▶ **EXERCISE DIRECTIONS**: Return all of the lines below exactly as they are.

▶ **DATA SHOWN**:
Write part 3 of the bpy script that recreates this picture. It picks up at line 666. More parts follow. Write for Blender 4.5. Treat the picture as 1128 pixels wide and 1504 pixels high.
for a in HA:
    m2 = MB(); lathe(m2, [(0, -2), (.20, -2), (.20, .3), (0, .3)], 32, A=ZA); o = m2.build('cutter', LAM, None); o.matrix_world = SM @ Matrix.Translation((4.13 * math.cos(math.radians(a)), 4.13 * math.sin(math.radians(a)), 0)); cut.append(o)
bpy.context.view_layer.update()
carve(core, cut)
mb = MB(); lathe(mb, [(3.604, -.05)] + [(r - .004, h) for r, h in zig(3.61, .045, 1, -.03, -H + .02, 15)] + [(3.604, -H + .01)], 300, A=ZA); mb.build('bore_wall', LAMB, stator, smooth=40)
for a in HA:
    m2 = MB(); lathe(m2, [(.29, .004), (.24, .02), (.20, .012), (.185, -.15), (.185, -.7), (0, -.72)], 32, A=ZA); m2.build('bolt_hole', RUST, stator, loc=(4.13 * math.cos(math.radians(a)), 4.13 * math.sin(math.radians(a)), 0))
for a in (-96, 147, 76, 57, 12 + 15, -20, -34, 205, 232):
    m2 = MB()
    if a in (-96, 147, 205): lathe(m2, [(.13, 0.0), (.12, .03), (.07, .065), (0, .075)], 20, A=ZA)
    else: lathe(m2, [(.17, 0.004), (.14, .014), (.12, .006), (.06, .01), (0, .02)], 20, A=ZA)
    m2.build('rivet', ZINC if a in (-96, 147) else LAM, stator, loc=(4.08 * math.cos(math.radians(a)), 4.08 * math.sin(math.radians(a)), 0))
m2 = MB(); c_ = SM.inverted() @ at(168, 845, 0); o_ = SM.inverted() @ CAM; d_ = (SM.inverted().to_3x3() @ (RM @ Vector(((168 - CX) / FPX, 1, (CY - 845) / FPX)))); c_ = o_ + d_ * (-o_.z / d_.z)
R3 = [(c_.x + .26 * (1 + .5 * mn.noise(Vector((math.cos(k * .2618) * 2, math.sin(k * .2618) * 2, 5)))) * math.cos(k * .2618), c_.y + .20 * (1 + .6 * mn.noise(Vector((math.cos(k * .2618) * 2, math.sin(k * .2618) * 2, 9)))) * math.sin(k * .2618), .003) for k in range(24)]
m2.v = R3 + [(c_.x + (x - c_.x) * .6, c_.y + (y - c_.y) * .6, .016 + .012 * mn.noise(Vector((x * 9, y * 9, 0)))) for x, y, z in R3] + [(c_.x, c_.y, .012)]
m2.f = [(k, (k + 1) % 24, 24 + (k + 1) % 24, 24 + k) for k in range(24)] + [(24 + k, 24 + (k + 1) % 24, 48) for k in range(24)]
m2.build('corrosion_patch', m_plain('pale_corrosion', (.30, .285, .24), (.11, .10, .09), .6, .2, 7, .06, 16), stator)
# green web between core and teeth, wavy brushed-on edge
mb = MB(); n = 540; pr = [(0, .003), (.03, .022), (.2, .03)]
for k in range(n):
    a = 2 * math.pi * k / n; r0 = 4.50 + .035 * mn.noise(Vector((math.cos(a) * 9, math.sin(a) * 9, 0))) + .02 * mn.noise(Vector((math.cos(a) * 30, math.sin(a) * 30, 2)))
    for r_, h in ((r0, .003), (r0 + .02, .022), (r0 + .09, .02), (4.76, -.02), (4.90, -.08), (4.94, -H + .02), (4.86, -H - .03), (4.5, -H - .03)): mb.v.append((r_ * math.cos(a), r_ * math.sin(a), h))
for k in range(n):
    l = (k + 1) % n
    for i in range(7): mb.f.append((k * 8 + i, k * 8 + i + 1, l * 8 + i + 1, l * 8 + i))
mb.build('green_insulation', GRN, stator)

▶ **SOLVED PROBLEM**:
Write part 3 of the bpy script that recreates this picture. It picks up at line 666. More parts follow. Write for Blender 4.5. Treat the picture as 1128 pixels wide and 1504 pixels high.
for a in HA:
    m2 = MB(); lathe(m2, [(0, -2), (.20, -2), (.20, .3), (0, .3)], 32, A=ZA); o = m2.build('cutter', LAM, None); o.matrix_world = SM @ Matrix.Translation((4.13 * math.cos(math.radians(a)), 4.13 * math.sin(math.radians(a)), 0)); cut.append(o)
bpy.context.view_layer.update()
carve(core, cut)
mb = MB(); lathe(mb, [(3.604, -.05)] + [(r - .004, h) for r, h in zig(3.61, .045, 1, -.03, -H + .02, 15)] + [(3.604, -H + .01)], 300, A=ZA); mb.build('bore_wall', LAMB, stator, smooth=40)
for a in HA:
    m2 = MB(); lathe(m2, [(.29, .004), (.24, .02), (.20, .012), (.185, -.15), (.185, -.7), (0, -.72)], 32, A=ZA); m2.build('bolt_hole', RUST, stator, loc=(4.13 * math.cos(math.radians(a)), 4.13 * math.sin(math.radians(a)), 0))
for a in (-96, 147, 76, 57, 12 + 15, -20, -34, 205, 232):
    m2 = MB()
    if a in (-96, 147, 205): lathe(m2, [(.13, 0.0), (.12, .03), (.07, .065), (0, .075)], 20, A=ZA)
    else: lathe(m2, [(.17, 0.004), (.14, .014), (.12, .006), (.06, .01), (0, .02)], 20, A=ZA)
    m2.build('rivet', ZINC if a in (-96, 147) else LAM, stator, loc=(4.08 * math.cos(math.radians(a)), 4.08 * math.sin(math.radians(a)), 0))
m2 = MB(); c_ = SM.inverted() @ at(168, 845, 0); o_ = SM.inverted() @ CAM; d_ = (SM.inverted().to_3x3() @ (RM @ Vector(((168 - CX) / FPX, 1, (CY - 845) / FPX)))); c_ = o_ + d_ * (-o_.z / d_.z)
R3 = [(c_.x + .26 * (1 + .5 * mn.noise(Vector((math.cos(k * .2618) * 2, math.sin(k * .2618) * 2, 5)))) * math.cos(k * .2618), c_.y + .20 * (1 + .6 * mn.noise(Vector((math.cos(k * .2618) * 2, math.sin(k * .2618) * 2, 9)))) * math.sin(k * .2618), .003) for k in range(24)]
m2.v = R3 + [(c_.x + (x - c_.x) * .6, c_.y + (y - c_.y) * .6, .016 + .012 * mn.noise(Vector((x * 9, y * 9, 0)))) for x, y, z in R3] + [(c_.x, c_.y, .012)]
m2.f = [(k, (k + 1) % 24, 24 + (k + 1) % 24, 24 + k) for k in range(24)] + [(24 + k, 24 + (k + 1) % 24, 48) for k in range(24)]
m2.build('corrosion_patch', m_plain('pale_corrosion', (.30, .285, .24), (.11, .10, .09), .6, .2, 7, .06, 16), stator)
# green web between core and teeth, wavy brushed-on edge
mb = MB(); n = 540; pr = [(0, .003), (.03, .022), (.2, .03)]
for k in range(n):
    a = 2 * math.pi * k / n; r0 = 4.50 + .035 * mn.noise(Vector((math.cos(a) * 9, math.sin(a) * 9, 0))) + .02 * mn.noise(Vector((math.cos(a) * 30, math.sin(a) * 30, 2)))
    for r_, h in ((r0, .003), (r0 + .02, .022), (r0 + .09, .02), (4.76, -.02), (4.90, -.08), (4.94, -H + .02), (4.86, -H - .03), (4.5, -H - .03)): mb.v.append((r_ * math.cos(a), r_ * math.sin(a), h))
for k in range(n):
    l = (k + 1) % n
    for i in range(7): mb.f.append((k * 8 + i, k * 8 + i + 1, l * 8 + i + 1, l * 8 + i))
mb.build('green_insulation', GRN, stator)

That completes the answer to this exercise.